Running a business is in some ways like parenting a child. As you monitor and support their day to day progress, you need to be looking to the future, making sure you’re readying the ground for future stages of development.
While with a child you’ll be looking ahead to crawling and walking, school placements and future studies, but with a business you’ll be thinking about growth, hiring, new markets and perhaps an eventual retirement – or a buyout by a bigger player.If you want to make sure you’re ready for the next stage of development for your business, you need to place. You need to be on top of your business growth strategy from day one – or before day one.
What Are Your Aims?
Your strategy is your high level plan for how to achieve your aims, so you need to know what you want out of running a business. Ideally before you actually launch!
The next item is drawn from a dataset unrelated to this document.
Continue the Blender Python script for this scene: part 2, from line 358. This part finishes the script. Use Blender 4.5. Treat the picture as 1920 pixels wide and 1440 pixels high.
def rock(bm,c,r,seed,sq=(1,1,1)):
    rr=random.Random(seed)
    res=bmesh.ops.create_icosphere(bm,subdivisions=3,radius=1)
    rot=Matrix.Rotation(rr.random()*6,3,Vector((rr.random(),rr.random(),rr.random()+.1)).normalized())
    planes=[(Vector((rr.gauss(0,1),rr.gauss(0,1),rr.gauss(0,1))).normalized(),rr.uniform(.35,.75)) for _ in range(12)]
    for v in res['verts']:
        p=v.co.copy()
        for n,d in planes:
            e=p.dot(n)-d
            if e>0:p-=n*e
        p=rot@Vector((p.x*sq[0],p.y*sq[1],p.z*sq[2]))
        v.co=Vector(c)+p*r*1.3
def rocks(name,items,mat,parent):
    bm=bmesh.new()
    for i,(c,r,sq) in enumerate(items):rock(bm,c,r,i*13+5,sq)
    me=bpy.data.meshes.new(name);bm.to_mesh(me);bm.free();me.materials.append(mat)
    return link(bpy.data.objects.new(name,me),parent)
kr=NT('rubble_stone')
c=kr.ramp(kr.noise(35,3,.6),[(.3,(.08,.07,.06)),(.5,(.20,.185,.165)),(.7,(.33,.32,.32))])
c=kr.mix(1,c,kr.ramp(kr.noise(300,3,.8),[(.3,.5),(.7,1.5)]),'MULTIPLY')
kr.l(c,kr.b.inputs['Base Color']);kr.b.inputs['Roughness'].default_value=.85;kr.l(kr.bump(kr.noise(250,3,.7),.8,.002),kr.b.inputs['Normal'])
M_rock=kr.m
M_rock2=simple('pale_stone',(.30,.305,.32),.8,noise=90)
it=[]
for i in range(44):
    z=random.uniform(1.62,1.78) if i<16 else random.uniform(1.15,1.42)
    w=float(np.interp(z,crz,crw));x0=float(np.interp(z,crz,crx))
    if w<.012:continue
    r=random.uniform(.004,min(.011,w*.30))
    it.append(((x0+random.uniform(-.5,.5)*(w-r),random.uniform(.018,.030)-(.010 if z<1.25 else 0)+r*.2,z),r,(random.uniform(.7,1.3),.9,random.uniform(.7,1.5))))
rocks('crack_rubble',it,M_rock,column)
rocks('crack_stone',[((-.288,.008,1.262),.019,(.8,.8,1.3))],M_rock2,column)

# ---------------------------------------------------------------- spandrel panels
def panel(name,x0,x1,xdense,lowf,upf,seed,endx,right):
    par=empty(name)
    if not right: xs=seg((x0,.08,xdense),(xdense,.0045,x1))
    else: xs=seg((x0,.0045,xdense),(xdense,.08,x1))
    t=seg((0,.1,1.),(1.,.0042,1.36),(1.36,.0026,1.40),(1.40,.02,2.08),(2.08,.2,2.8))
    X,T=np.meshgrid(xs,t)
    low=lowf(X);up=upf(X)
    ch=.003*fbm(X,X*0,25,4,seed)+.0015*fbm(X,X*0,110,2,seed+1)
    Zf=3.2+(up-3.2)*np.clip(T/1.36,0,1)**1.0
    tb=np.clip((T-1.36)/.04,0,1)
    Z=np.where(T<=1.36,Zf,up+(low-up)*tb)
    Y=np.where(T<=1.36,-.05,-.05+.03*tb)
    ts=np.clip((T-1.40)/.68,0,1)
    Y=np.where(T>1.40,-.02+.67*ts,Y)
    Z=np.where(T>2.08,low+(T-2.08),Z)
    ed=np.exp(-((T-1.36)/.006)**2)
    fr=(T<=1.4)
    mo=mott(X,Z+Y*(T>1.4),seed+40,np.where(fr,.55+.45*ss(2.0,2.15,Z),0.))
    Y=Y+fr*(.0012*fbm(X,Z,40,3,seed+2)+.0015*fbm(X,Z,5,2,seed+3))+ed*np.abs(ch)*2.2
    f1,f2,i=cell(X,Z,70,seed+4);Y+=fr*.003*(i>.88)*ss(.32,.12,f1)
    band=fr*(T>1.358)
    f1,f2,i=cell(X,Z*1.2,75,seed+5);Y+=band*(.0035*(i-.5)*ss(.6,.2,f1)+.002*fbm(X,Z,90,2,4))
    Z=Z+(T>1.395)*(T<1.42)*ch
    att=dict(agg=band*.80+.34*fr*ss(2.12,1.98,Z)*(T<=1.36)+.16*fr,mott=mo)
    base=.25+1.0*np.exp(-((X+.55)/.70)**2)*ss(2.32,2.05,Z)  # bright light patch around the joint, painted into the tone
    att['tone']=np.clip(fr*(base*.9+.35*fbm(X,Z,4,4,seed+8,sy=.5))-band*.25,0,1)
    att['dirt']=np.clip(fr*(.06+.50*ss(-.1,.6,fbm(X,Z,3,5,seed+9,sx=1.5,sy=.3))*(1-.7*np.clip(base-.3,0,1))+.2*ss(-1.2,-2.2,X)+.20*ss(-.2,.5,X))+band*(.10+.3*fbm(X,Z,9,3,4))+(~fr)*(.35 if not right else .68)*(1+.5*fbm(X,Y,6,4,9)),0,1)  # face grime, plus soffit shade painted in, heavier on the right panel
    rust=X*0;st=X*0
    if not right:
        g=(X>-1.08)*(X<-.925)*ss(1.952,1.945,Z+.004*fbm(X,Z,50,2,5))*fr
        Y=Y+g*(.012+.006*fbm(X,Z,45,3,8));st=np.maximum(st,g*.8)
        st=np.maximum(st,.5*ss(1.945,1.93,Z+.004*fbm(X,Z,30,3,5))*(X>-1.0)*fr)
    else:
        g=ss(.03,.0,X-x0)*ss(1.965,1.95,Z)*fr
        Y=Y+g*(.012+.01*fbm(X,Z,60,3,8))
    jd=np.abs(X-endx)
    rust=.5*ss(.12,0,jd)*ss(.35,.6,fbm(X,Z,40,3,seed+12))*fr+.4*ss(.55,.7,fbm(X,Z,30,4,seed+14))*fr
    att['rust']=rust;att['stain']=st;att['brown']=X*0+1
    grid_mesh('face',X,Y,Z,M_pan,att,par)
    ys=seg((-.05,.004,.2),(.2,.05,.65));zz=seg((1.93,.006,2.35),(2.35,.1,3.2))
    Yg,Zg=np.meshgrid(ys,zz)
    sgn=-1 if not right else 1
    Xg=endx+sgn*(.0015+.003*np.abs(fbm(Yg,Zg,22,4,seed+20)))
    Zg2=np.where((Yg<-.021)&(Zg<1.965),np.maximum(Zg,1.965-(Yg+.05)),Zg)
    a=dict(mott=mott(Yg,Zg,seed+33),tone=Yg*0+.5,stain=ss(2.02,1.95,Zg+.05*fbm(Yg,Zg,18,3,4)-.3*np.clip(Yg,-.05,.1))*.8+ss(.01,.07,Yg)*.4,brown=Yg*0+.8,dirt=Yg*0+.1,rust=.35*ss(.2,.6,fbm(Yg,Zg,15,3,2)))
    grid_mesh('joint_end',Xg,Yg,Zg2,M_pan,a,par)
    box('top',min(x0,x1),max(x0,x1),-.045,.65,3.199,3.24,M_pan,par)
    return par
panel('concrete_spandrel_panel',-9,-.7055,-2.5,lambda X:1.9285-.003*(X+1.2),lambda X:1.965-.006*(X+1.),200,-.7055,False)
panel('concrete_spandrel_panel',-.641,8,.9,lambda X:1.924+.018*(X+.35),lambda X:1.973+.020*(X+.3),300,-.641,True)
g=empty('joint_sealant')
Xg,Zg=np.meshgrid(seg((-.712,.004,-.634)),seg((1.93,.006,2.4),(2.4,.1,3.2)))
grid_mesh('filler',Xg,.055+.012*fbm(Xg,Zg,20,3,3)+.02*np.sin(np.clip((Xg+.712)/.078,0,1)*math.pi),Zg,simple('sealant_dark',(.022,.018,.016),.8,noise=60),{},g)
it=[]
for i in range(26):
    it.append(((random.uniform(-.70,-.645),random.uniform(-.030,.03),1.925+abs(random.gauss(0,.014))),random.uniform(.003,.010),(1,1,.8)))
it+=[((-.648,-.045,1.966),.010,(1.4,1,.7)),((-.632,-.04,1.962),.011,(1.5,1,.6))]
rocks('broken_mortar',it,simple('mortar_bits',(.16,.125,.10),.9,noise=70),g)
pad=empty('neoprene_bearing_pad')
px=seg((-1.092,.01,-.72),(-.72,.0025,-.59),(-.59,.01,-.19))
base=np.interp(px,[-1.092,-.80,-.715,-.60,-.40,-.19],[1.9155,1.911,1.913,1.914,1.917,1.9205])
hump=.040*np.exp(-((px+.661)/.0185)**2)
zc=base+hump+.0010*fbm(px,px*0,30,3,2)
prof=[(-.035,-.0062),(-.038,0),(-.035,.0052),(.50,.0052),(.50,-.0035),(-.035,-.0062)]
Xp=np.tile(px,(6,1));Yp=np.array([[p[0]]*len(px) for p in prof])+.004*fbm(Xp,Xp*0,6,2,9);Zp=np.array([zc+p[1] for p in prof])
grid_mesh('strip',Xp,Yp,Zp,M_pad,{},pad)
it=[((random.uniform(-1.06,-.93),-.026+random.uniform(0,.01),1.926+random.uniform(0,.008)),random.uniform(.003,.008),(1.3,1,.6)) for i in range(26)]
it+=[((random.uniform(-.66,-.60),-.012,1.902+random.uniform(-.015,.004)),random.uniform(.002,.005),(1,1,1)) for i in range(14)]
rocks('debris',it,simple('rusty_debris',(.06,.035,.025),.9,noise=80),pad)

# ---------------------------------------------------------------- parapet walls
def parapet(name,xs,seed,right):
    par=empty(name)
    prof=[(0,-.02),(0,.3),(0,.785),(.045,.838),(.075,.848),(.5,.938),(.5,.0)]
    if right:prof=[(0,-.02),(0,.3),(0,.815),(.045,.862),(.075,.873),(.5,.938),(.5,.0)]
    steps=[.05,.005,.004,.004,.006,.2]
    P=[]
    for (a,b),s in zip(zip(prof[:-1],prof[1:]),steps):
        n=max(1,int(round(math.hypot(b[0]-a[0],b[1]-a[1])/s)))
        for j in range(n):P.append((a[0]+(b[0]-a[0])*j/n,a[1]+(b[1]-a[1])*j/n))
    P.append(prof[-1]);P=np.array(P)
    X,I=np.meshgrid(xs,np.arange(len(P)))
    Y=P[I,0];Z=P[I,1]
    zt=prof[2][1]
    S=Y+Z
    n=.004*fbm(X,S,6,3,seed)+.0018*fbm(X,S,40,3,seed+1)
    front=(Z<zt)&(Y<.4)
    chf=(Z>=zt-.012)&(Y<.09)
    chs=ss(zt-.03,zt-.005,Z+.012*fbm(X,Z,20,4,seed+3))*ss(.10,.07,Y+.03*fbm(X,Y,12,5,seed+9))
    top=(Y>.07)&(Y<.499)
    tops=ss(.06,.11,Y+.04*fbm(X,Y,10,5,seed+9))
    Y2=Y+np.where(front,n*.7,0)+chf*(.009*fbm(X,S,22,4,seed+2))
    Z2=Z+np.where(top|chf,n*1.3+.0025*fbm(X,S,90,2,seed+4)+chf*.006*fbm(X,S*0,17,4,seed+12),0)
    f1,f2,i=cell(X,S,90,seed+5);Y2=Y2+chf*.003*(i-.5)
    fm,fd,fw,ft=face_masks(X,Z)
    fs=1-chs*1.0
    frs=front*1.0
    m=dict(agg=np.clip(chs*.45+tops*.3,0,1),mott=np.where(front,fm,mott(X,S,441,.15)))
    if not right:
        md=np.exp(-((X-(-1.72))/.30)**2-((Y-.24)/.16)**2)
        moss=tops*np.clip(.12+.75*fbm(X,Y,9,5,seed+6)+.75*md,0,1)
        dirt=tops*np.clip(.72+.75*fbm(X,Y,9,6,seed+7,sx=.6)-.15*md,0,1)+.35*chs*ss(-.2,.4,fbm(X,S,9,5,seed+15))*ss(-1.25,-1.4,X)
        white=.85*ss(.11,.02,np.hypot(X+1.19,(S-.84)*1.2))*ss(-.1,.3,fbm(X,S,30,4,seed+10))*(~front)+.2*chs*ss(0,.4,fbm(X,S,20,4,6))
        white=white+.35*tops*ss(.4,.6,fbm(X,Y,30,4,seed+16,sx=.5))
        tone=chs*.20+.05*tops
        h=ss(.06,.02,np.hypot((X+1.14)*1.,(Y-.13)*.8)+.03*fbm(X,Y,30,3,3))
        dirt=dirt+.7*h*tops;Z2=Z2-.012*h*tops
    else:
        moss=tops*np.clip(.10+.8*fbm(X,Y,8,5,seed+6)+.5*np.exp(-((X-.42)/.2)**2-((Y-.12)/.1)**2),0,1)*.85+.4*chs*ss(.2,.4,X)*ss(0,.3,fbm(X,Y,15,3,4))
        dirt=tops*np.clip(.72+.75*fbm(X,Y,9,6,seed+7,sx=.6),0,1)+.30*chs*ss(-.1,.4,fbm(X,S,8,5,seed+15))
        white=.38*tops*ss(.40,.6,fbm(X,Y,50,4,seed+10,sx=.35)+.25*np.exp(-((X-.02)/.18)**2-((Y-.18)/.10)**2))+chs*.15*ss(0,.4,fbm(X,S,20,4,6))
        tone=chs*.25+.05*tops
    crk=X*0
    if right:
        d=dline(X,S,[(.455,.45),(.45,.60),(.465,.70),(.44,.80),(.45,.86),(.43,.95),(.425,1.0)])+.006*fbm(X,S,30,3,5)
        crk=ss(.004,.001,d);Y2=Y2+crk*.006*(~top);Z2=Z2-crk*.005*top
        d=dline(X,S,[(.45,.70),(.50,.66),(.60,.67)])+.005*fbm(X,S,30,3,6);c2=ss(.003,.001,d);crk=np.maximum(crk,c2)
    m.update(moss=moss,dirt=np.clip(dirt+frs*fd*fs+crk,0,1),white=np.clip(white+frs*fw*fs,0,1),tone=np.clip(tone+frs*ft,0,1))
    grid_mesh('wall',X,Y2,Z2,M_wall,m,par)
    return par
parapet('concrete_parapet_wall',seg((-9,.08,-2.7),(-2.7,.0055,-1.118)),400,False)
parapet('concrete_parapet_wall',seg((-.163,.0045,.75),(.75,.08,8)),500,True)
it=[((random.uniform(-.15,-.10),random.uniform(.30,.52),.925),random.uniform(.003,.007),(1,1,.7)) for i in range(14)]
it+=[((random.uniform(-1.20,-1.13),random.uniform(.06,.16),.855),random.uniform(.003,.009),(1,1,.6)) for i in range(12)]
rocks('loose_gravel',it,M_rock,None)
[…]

This discussion ties in with decisions about your business model – your aims for your business, both where you ultimately want to end up, be that running a stable business in the long term or developing an eye-catching product that will result in a full acquisition from a big brand. You may even have your eyes set on that distant horizon of growing to become one of those big players yourself. Your aims and industry dictate your choice of business model – a tech company looking to rapidly incubate a product in a new niche with an eye on Google’s interest will naturally gravitate towards the startup model as the most suitable for that aim, and that brings with it an attendant culture and a pattern for growth.
This is your first high level strategic decision. You’ve identified an aim (where you want your business to end up) and a strategy (creating a business in the appropriate model to achieve that outcome). Your tactics flow from this: how will you set that business up? Where will you acquire funding? What premises will you rent? And so forth.
Strategic Development for Your Business
It’s important to do some long term planning for the development of your business. When you’ve chosen a business model, you need to ensure you understand the support it needs as it grows – think about the logistics, not just the rewards of prestige and greater revenue.
If you’re a retail business, growing your inventory, opening new stores or selling across the world online requires you to scale up the delivery side of your operation to avoid compromising on your customer service. Hiring needs to be accompanied by a review of your HR capacity to ensure you can communicate and orient this bigger organisation correctly.
Adding this lockstep planning for the logistics of growth as well as the growth itself means your business will be ready its next stage of development when you need it – not underprepared or overdeveloped.